Les,
For some reason I missed this, likely this is because of my current flu and light fever... Oops.
That looks very interesting indeed! You'll have to excuse me for being a little sceptical about applying neural networks to arbitrary problems because they are notoriously hard to optimise (in width, depth and method of interconnection, etc) and defining the feedback loop for machine-learning is non-trivial... But this looks like a fine issue to approach in a very naive and outgoing way.
I should probably explain here that a long time ago (a decade or so) I used to study artificial intelligence, at least until I dropped out. Back then neural networks seemed like something magical in the future (of our studies), then again, so seemed OOP and ChucK made that look easy as well so I say; "go!".
Yours,
Kas.
Hi Kassen,
I read about it in this previous message from this mailing list, see item 2. Maybe I'm confused. I'm easily amused and easily confused!

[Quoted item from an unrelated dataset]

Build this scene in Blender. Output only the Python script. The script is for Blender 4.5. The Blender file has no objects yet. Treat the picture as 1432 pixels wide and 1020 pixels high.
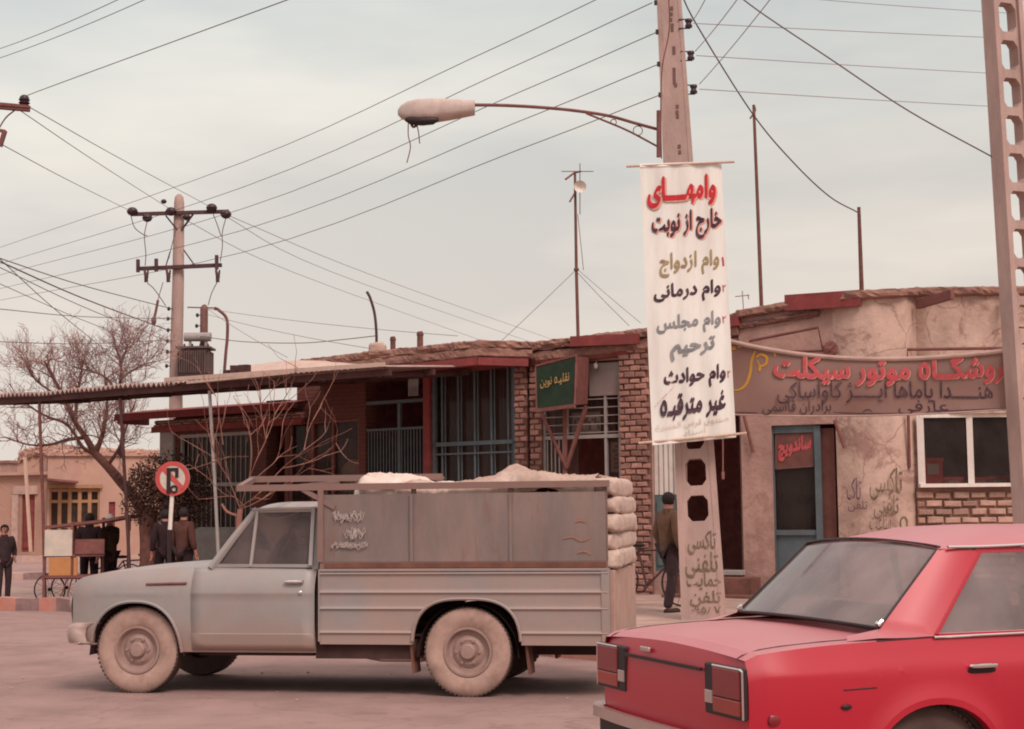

Haha!
Les
Hi Nuno,
This would be a great application for our new SMIRK toolkit (small
music information retrieval toolkit for MIR in ChucK), soon to be up
at http://smirk.cs.princeton.edu.
This is a great example of a problem that could be easily solved with
a machine learning algorithm, wherein you
1) Extract features from a training set of animal sounds
2) Use them to train a classifier (now available in chuck: kNN,
adaboost)
3) extract features from the mic input
4) use the trained classifier to classify the new inputs
You could start with playing with FFT, centroid, RMS, rolloff, and
other standard features, then use whatever features end up capturing
your idea of similarity the best.
I'll send a notice to this list once everything is totally up.